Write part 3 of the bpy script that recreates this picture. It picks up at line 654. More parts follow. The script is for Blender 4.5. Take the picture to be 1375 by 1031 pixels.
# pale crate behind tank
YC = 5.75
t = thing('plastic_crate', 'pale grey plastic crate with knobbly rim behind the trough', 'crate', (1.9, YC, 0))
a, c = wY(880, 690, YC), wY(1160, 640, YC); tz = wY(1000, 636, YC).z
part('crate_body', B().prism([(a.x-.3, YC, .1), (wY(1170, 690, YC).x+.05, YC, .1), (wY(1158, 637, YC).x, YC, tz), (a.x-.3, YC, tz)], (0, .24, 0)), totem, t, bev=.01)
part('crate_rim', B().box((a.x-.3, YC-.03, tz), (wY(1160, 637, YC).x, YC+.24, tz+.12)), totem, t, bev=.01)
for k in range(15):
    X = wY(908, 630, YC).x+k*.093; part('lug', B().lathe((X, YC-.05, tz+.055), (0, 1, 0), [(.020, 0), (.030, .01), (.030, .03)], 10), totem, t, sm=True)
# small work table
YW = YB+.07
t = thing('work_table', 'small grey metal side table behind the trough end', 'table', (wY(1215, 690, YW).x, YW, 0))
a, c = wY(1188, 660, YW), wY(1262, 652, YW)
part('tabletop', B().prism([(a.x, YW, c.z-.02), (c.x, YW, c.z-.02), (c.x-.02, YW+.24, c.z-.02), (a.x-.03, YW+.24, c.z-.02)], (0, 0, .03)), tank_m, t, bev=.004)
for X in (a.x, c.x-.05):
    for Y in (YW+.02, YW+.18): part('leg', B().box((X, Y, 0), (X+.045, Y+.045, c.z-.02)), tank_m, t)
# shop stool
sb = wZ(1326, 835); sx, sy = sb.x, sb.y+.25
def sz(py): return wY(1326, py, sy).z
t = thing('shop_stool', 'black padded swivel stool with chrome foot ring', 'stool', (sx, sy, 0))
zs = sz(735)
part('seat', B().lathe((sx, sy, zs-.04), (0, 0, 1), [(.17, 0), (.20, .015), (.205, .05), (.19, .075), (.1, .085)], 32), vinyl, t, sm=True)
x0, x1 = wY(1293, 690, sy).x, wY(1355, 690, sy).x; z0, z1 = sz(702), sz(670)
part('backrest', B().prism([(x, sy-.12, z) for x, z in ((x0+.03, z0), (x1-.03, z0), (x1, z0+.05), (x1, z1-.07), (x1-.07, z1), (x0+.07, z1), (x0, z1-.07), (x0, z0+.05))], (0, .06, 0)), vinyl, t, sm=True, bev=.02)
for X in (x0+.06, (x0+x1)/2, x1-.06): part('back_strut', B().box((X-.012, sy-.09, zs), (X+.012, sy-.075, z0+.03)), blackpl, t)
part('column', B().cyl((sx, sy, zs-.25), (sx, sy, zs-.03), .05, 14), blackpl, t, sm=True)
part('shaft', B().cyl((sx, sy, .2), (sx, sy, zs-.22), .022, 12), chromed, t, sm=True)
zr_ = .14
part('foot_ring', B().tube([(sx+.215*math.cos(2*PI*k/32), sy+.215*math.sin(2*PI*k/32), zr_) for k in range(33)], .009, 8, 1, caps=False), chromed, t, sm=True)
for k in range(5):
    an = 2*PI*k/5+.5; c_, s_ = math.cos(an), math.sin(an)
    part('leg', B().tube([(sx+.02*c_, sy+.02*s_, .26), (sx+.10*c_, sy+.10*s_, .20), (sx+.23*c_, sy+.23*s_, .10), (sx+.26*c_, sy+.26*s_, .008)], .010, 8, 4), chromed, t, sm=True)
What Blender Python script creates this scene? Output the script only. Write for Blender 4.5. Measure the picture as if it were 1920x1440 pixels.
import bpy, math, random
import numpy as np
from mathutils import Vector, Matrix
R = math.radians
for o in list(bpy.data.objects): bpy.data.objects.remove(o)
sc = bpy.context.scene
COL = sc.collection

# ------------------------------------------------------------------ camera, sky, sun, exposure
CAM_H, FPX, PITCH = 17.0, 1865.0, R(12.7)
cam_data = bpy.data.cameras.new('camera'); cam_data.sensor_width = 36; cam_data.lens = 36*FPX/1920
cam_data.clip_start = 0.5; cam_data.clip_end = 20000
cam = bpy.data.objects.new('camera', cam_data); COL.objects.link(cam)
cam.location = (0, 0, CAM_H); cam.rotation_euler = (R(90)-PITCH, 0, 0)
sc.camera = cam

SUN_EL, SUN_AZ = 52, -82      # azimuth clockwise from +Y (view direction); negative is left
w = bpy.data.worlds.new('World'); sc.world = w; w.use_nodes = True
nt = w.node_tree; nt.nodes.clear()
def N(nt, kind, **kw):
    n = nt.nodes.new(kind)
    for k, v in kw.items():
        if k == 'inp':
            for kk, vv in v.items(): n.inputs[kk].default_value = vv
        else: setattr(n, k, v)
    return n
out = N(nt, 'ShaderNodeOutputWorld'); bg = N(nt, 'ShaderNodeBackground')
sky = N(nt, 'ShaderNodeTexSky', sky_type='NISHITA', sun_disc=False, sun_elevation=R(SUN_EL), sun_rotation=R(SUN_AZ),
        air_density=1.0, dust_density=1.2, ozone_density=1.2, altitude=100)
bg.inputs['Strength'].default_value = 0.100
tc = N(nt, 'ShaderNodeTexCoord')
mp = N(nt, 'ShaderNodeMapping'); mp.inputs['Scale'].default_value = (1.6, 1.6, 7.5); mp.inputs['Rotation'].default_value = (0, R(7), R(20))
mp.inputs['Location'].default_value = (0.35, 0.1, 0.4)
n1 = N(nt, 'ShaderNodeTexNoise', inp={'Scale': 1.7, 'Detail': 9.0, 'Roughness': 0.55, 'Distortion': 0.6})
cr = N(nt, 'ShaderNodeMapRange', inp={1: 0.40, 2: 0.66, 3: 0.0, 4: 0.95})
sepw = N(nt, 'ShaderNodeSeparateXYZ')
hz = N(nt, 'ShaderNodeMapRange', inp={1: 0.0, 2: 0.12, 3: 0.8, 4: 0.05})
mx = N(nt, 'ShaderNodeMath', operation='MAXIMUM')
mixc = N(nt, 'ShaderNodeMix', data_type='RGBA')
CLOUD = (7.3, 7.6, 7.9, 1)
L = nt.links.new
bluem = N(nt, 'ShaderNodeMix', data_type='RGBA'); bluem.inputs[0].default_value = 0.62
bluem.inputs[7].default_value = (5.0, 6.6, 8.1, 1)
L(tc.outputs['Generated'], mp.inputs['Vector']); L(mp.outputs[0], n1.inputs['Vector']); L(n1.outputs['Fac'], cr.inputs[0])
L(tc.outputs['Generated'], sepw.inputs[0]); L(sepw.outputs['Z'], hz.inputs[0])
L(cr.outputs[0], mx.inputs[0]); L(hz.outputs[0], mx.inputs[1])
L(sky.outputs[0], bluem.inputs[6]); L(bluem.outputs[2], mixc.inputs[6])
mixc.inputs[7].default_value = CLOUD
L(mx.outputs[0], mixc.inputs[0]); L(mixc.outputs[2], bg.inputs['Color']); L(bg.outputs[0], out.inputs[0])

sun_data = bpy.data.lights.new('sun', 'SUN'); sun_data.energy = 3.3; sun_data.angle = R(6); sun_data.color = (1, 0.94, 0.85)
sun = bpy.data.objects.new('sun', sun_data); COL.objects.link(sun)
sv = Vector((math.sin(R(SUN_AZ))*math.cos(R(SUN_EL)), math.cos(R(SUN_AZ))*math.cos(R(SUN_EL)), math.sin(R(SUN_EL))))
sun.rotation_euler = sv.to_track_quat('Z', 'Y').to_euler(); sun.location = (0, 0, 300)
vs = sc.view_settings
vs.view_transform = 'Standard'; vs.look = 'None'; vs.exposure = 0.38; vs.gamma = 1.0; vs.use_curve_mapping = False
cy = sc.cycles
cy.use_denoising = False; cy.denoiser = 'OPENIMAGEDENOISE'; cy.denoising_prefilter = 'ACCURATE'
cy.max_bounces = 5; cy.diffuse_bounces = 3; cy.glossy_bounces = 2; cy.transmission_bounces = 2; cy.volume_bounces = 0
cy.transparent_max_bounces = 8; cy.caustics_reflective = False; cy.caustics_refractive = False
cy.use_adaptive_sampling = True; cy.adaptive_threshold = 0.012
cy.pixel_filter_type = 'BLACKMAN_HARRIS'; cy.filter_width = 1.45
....
Your goal ::
Within the listing above, give again exactly every line from the line with "What Blender Python" through the line with "sc.camera = cam", both included, and no other line.

Exercise result ::
What Blender Python script creates this scene? Output the script only. Write for Blender 4.5. Measure the picture as if it were 1920x1440 pixels.
import bpy, math, random
import numpy as np
from mathutils import Vector, Matrix
R = math.radians
for o in list(bpy.data.objects): bpy.data.objects.remove(o)
sc = bpy.context.scene
COL = sc.collection

# ------------------------------------------------------------------ camera, sky, sun, exposure
CAM_H, FPX, PITCH = 17.0, 1865.0, R(12.7)
cam_data = bpy.data.cameras.new('camera'); cam_data.sensor_width = 36; cam_data.lens = 36*FPX/1920
cam_data.clip_start = 0.5; cam_data.clip_end = 20000
cam = bpy.data.objects.new('camera', cam_data); COL.objects.link(cam)
cam.location = (0, 0, CAM_H); cam.rotation_euler = (R(90)-PITCH, 0, 0)
sc.camera = cam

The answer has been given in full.